Monday, October 8, 2012

When newspapers are just out of reach

 
A souvenir dish preserves an image of the front page of the Honolulu Star-Bulletin on March 12, 1959, the birthday of the State of Hawaii. 
 
 
 
I love newspapers the way other addicts love different pursuits in sensuality. I am aroused by front page headlines in 144 point type, especially when they shout in red ink, the kind I used to write.
 
Traveling friends have long brought me gifts from faraway places, crinkly copies of the Jerusalem Post or the Moscow Times, Le Monde or The Scotsman or maybe the Times of India, PM, or Washington Star. At age 12 I had my own subscription to the Manchester Guardian Weekly, printed on lightweight paper for transport from Britain.
 
A year or so ago I decided to go cold turkey. After all, I had managed to stop smoking a couple of decades before that, so I cancelled home delivery of four daily newspapers.

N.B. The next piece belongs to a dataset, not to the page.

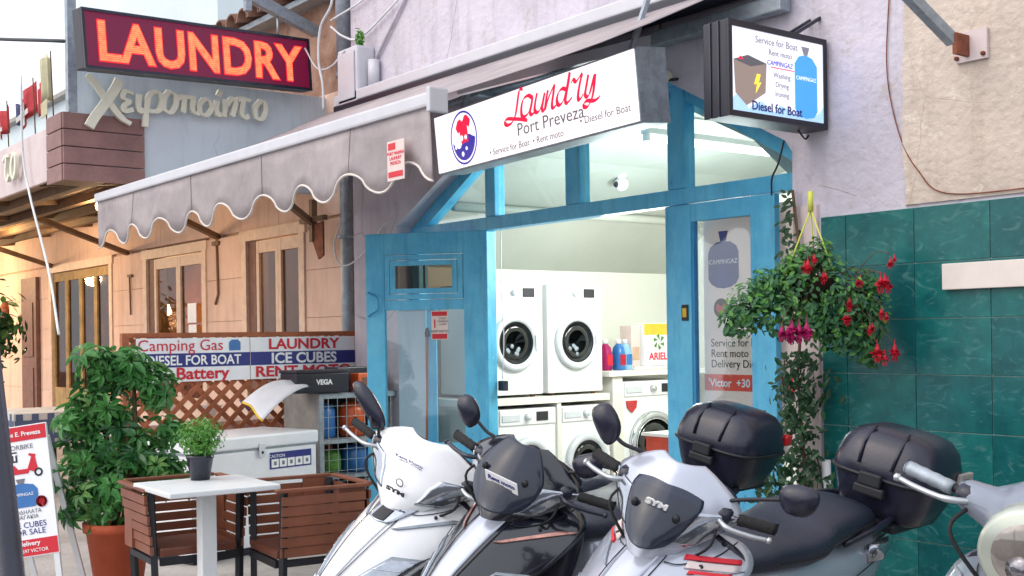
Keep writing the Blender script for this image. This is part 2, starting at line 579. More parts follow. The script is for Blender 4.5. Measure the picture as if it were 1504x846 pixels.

The papers were reachable online, something unimagined when I was an 18-year-old police reporter. The switch from home delivery to computer screen was like changing from gourmet meals to a feeding tube, doable if not recommendable.
 
Spring arrived this year with temptations. The New York Times offered weekend delivery, Friday through Sunday, at a special rate. The Chicago Tribune had an even better weekend offer, four days including Sunday, all at a low, low cost. There were other offers, like the aroma of whiskey in the nostrils of a 12-stepper taking  step number 1, from the Wall Street Journal and the Daily Southtown. These were offers nobody with black ink in the veins could refuse. I signed up for all four.
 
It was a summer of slow breakfasts and the accumulation of facts useful for a Jeopardy watcher, a summer of newsprint stacks on flat surfaces all over my home. My companion, OPCA/MSA, has let me gather the newspapers early in the morning by opening my garage door, gently steering my rollator while using a gripper mounted on a cane, like a hockey stick with a claw at the end, to pick up each paper and plunk it into the rollator basket.
 
This is no longer working very well and it won’t work at all when Chicagoland’s season becomes more Chicagolike, with snow, ice and maybe a White Christmas. Once more I’m cancelling all the newspaper deliveries, and thanking God for computers, and for the gift of evolution that carried us all from quills to Windows.